## START

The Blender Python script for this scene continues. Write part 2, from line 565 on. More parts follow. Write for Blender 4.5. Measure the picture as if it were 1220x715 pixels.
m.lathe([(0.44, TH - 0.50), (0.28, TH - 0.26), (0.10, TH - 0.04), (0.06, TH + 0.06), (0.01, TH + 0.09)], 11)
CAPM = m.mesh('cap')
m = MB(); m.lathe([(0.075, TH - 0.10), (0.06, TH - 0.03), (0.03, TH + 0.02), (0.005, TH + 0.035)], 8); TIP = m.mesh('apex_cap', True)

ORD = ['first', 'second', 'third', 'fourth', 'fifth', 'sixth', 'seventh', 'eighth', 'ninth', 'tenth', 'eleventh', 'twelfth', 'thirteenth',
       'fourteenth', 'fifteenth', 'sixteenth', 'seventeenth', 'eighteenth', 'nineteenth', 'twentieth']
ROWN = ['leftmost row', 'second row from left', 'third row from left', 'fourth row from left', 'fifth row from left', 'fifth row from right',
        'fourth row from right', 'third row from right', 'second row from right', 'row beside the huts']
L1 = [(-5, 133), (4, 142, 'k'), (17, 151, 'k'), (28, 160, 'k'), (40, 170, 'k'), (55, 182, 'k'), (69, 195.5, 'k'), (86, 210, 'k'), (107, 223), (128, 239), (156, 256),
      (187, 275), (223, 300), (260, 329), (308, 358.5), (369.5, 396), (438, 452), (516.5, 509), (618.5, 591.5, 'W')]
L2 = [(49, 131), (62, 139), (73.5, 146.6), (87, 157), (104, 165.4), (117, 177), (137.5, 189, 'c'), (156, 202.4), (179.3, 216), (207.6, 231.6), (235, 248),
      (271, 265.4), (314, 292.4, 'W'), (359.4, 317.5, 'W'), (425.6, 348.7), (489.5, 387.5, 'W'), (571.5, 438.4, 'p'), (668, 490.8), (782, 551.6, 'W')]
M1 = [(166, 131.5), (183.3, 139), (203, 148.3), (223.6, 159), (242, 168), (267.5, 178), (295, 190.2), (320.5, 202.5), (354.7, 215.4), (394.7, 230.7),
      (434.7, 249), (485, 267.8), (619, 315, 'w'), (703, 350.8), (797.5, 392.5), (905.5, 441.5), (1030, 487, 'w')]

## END

__Short problem__.
Only the lines from the start of the data to the line holding "m = MB(); m.lathe([(0.075, TH" are wanted; return them exactly, both ends included.

__Answer in full__.
The Blender Python script for this scene continues. Write part 2, from line 565 on. More parts follow. Write for Blender 4.5. Measure the picture as if it were 1220x715 pixels.
m.lathe([(0.44, TH - 0.50), (0.28, TH - 0.26), (0.10, TH - 0.04), (0.06, TH + 0.06), (0.01, TH + 0.09)], 11)
CAPM = m.mesh('cap')
m = MB(); m.lathe([(0.075, TH - 0.10), (0.06, TH - 0.03), (0.03, TH + 0.02), (0.005, TH + 0.035)], 8); TIP = m.mesh('apex_cap', True)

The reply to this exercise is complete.